R.S. Thomas (1913-2000) is one of the major poets of our time, as well as one of the finest religious poets in the English language and Wales s greatest poet. He published over 50 books of poetry and prose. Most of his poems from his first 50 years of writing are in Collected Poems 1945-1990 (Phoenix Press), while the poems from his last five collections are included in Collected Later Poems (2004) from Bloodaxe. His Penguin Selected Poems is a curious selection drawing on both his Collecteds. His Uncollected Poems, edited by Tony Brown and Jason Walford Davies (Bloodaxe Books, 2013), selects previously published but uncollected poems included in none of his other published books.

Born in Cardiff, the son of a sea captain, Thomas moved with his family in 1918 to Holyhead on Anglesey. He was awarded a bursary in 1932 to study at the University College of North Wales, Bangor, where he read Classics. In 1936, having completed his theological training at St Michael's College, Llandaff, he was ordained as a priest in the Church in Wales. From 1936 to 1940 he was the curate of Chirk, Denbighshire, where he met his future wife, Mildred (Elsi) Eldridge, an English artist. He subsequently became curate at Tallarn Green, Flintshire. They married in 1940 and remained together until her death in 1991. He married his second wife Betty in 1996.

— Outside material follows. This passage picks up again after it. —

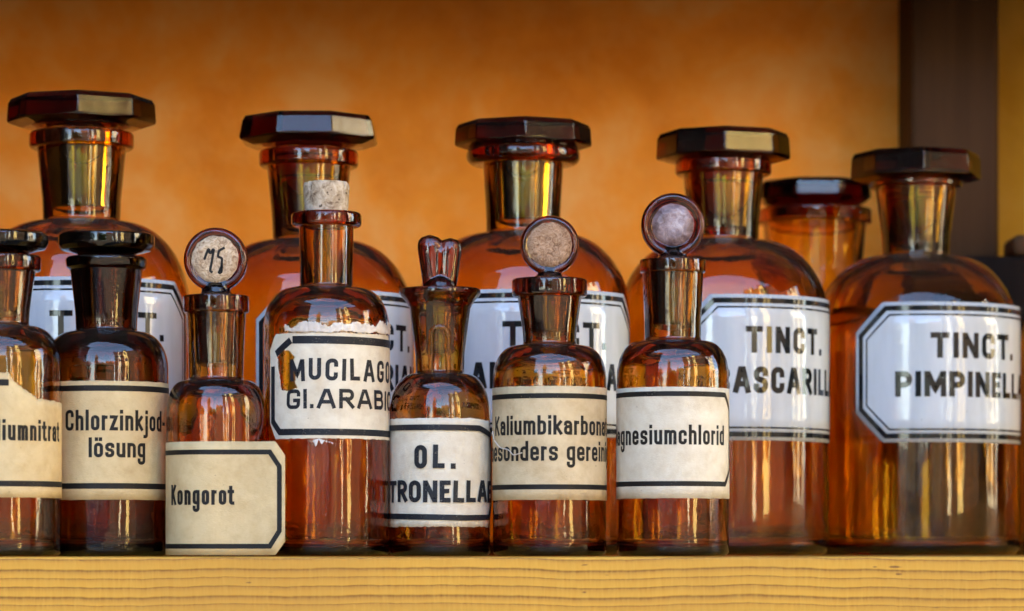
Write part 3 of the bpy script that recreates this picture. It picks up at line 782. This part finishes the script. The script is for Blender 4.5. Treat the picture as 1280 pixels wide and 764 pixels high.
# -- Kaliumbikarbonat
b = Bottle('reagent_bottle', 687, 1.552, 'small amber bottle labelled Kaliumbikarbonat besonders gereinigt', SG)
b.body(71, 478, 432, 33, 40, 372, 349, 47, 'band', mat=G_SML, ell=2.3, rneck_in=30); S = b.S
o, zc, Ro, yf = disc_stopper(b, 682, 307, 37, 345)
pd = paper_disc(o, zc, yf, Ro * .76, P_BARE, seed=4.0); pd['label'] = 'bare grey brown paper disc with rough surface'
lo = b.label(b.deg(-95), b.deg(95), lambda u: b.z(486) + nz(u, 3.0, 250) * .5 * S, lambda u: b.z(626) + nz(u, 5.0, 250) * .5 * S, P_CREAM)
bands(b, lo, b.deg(-95), b.deg(95), (498, 610), 6.2)
bm = bmesh.new()
write(bm, 'Kaliumbikarbonat', b.ang(620), b.deg(80), b.z(546), 24 * S, 3.9 * S, b.cyl, .10)
write(bm, 'besonders gereinigt', b.deg(-85), b.deg(95), b.z(578), 24.5 * S, 3.9 * S, b.cyl, .10)
link('lettering', bm, INK, lo)
bm = bmesh.new()
def tube(pts, rad):
    rings = []
    for i, p_ in enumerate(pts):
        d_ = (pts[min(i + 1, len(pts) - 1)] - pts[max(i - 1, 0)]).normalized(); a_ = d_.orthogonal().normalized(); c_ = d_.cross(a_)
        rings.append([bm.verts.new(p_ + (a_ * math.cos(k * PI / 3) + c_ * math.sin(k * PI / 3)) * rad) for k in range(6)])
    for A, B in zip(rings[:-1], rings[1:]):
        for k in range(6): bm.faces.new((A[k], A[(k + 1) % 6], B[(k + 1) % 6], B[k]))
px = rpoly([(618.5, 540), (620, 551, 10), (627, 561, 9), (638, 564, 8), (643, 571, 4), (654, 568)], seg=6)
tube([b.cyl(b.ang(x), b.z(y), .0008) for x, y in px], .00025)
link('loose_fibre', bm, P_TORN, lo)

def frost_mat():
    t = NT('frosted_ground_glass'); co = t.coord('Object'); n = t.noise(co, 300, 4, 0.7, 1.0); n2 = t.noise(co, 75, 3, 0.6)
    c = t.ramp(t.math('ADD', t.math('MULTIPLY', n, .35), t.math('MULTIPLY', n2, .65)), [(0.40, (0.09, 0.045, 0.045)), (0.51, (0.24, 0.16, 0.17)), (0.66, (0.50, 0.42, 0.44))])
    return t.done(t.bsdf(c, 0.28, t.bump(n, 0.5, 0.001), 0.6))
# -- Magnesiumchlorid
b = Bottle('reagent_bottle', 841, 1.552, 'small amber bottle labelled Magnesiumchlorid with clear glass disc stopper', SG)
b.body(70, 474, 427, 35, 38, 342, 325, 41, 'band', mat=G_SML, ell=2.3); S = b.S
o, zc, Ro, yf = disc_stopper(b, 840, 282, 40, 319, thick=.0052, recess=.0024, r_face=.66)
pd = paper_disc(o, zc, yf, Ro * .66, frost_mat(), 'ground_face', 6.0); pd['label'] = 'frosted pale mauve ground face of the disc'
u1 = b.deg(86); z0, z1 = b.z(624), b.z(487)
lo = b.label(b.deg(-95), u1, lambda u: z1 + nz(u, 3.9, 250) * .5 * S, lambda u: z0 + nz(u, 5.9, 250) * .5 * S, P_WHITE)
bm = bmesh.new()
ribbon(bm, [(b.deg(-95), b.z(495.5)), (b.deg(63), b.z(495.5)), (b.deg(78), b.z(513)), (b.deg(78), b.z(588)), (b.deg(63), b.z(606)), (b.deg(-95), b.z(606))], False, 6.2 * S, b.cyl, .00008, .0012)
link('border', bm, INK, lo)
bm = bmesh.new(); write(bm, 'Magnesiumchlorid', b.deg(-93), b.ang(904), b.z(558), 24.5 * S, 3.9 * S, b.cyl, .10)
link('lettering', bm, INK, lo)

# ------------------------------------------------------------------ the street behind the camera, seen only mirrored in the glass
GZ = -1.15
PAVE = simple('street_paving', (0.038, 0.033, 0.027), (0.055, 0.047, 0.037), 0.6)
bm = box(bmesh.new(), -150, 150, -200, 60, GZ - 0.3, GZ)
tag(link('ground', bm, PAVE, smooth=False), 'pale stone paving of the street in front of the stall', 'ground', kind='structure')
PANE = simple('dark_window_pane', (0.02, 0.025, 0.03), None, 3, 0.1)
ROOF = simple('red_roof_tiles', (0.16, 0.06, 0.035), (0.22, 0.09, 0.05), 4)
def house(az0, az1, dist, h, mat, label, nw=3, nf=2, roof=True):
    """a house whose sunny front faces the stall, between two bearings seen from the shelf"""
    a = R((az0 + az1) / 2); ox, oy = 0.0, 1.5
    wd = dist * (math.tan(R(az1) - a) - math.tan(R(az0) - a)); dep = 7
    root = empty('town_house', (ox + math.sin(a) * dist, oy - math.cos(a) * dist, GZ)); root.rotation_euler = (0, 0, a)
    tag(root, label, 'house')
    link('wall', box(bmesh.new(), -wd / 2, wd / 2, -dep, 0, 0, h), mat, root, smooth=False)
    ww = min(1.0, wd / nw * .45)
    for i in range(nw):
        for k in range(nf):
            x = -wd / 2 + wd * (i + .5) / nw; z = 1.0 + k * (h / nf)
            f = link('window', box(bmesh.new(), x - ww / 2 - .08, x + ww / 2 + .08, .002, .06, z - .08, z + 1.48), BROWNW, root, smooth=False)
            link('pane', box(bmesh.new(), x - ww / 2, x + ww / 2, .062, .07, z, z + 1.4), PANE, f, smooth=False)
    if roof:
        bm = bmesh.new(); e = .3; rh = 2.2
        v = [bm.verts.new(p) for p in ((-wd / 2 - e, e, h + .01), (wd / 2 + e, e, h + .01), (wd / 2 + e, -dep - e, h + .01), (-wd / 2 - e, -dep - e, h + .01), (-wd / 2 - e, -dep / 2, h + rh), (wd / 2 + e, -dep / 2, h + rh))]
        for f in ((0, 1, 5, 4), (2, 3, 4, 5), (0, 4, 3), (1, 2, 5), (0, 3, 2, 1)): bm.faces.new([v[i] for i in f])
        link('roof', bm, ROOF, root, smooth=False)
WHITEF = simple('white_facade', (0.80, 0.70, 0.48), (0.84, 0.75, 0.54), 0.7)
YELF = simple('yellow_facade', (0.76, 0.58, 0.22), (0.80, 0.63, 0.27), 0.7)
BRNF = simple('shade_brown_facade', (0.036, 0.024, 0.015), (0.055, 0.037, 0.024), 0.7)  # dark paint stands in for fronts lying in shade
GRYF = simple('grey_facade', (0.055, 0.045, 0.036), (0.085, 0.07, 0.055), 0.7)
house(-80, -32, 11, 13, BRNF, 'tall dark brown house across the street on the left', 5, 4)
house(6, 21, 20, 5.0, GRYF, 'low grey house across the street, mirrored in the glass', 2, 1)
house(22, 28.5, 16, 12, BRNF, 'narrow town house across the street, painted dark brown for shade', 1, 3)
house(29, 32.2, 15, 12, WHITEF, 'narrow white sunlit town house across the street', 1, 3)
house(32.8, 41.4, 16, 12, BRNF, 'brown town house between the two pale ones', 1, 3)
house(41.5, 48, 14, 12, YELF, 'pale yellow town house across the street', 1, 3)
house(47.6, 79, 15, 12, BRNF, 'wide brown timber house across the street', 4, 3)
house(80, 94, 9, 9.0, WHITEF, 'white sunlit house nearest to the stall on the right', 2, 2)
# church tower and trees
a = R(-12); t = empty('church_tower', (math.sin(a) * 40, 1.5 - math.cos(a) * 40, GZ)); tag(t, 'pale church tower with pointed spire across the street', 'tower')
link('wall', box(bmesh.new(), -2.2, 2.2, -4.4, 0, 0, 17), GRYF, t, smooth=False)
bm = bmesh.new(); v = [bm.verts.new(p) for p in ((-2.5, .3, 17.01), (2.5, .3, 17.01), (2.5, -4.7, 17.01), (-2.5, -4.7, 17.01), (0, -2.2, 26))]
for f in ((0, 1, 4), (1, 2, 4), (2, 3, 4), (3, 0, 4), (3, 2, 1, 0)): bm.faces.new([v[i] for i in f])
link('spire', bm, ROOF, t, smooth=False)
for zz in (9, 13): link('window', box(bmesh.new(), -.6, .6, .002, .08, zz, zz + 2.2), PANE, t, smooth=False)
LEAF = simple('dark_leaves', (0.035, 0.06, 0.018), (0.07, 0.10, 0.03), 2)
def tree(az, dist, h, cr, label):
    a = R(az); rt = empty('street_tree', (math.sin(a) * dist, 1.5 - math.cos(a) * dist, GZ)); tag(rt, label, 'tree')
    bm = bmesh.new(); lathe(bm, [(.25, 0), (.16, h * .5), (.05, h * .9), (0, h)], 10); link('trunk', bm, BROWNW, rt)
    bm = bmesh.new()
    for k in range(1500):
        d = Vector((random.gauss(0, 1), random.gauss(0, 1), random.gauss(0, 1))).normalized() * random.random() ** .4
        p = Vector((d.x * cr, d.y * cr, h * .62 + d.z * h * .40)); p *= 1 + .15 * mnoise.noise(p)
        x = Vector((random.gauss(0, 1), random.gauss(0, 1), random.gauss(0, 1))).normalized(); y = x.orthogonal().normalized(); s_ = .22
        bm.faces.new([bm.verts.new(p + x * s_), bm.verts.new(p + y * s_ * .6), bm.verts.new(p - x * s_), bm.verts.new(p - y * s_ * .6)])
    link('crown', bm, LEAF, rt, smooth=False)
tree(-28, 22, 6.5, 2.6, 'bushy dark tree left of the church tower')
tree(-6, 20, 5.0, 2.2, 'low dark tree in front of the church tower')
tree(2, 24, 5.5, 2.2, 'dark tree between church tower and grey house')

From 1942 to 1954 Thomas was rector at Manafon, in rural Montgomeryshire. It was during his time at Manafon that he first began to study Welsh and that he published his first three volumes of poetry. He learnt the Welsh language at the age of 30, too late in life, he said, to be able to write poetry in it, although he did write and publish memoirs in Welsh. In his later years he worked in predominantly Welsh-speaking communities at Eglwys-fach and Aberdaron. He retired from the Church in 1978, and afterwards lived on Anglesey.

He won several awards, including the Queen's Gold Medal for Poetry in 1964. In 1996 he won the Lannan Lifetime Achievement Award for Poetry and the Horst Bienek Prize for Poetry. He was also nominated for the 1996 Nobel Prize in Literature (awarded to Seamus Heaney).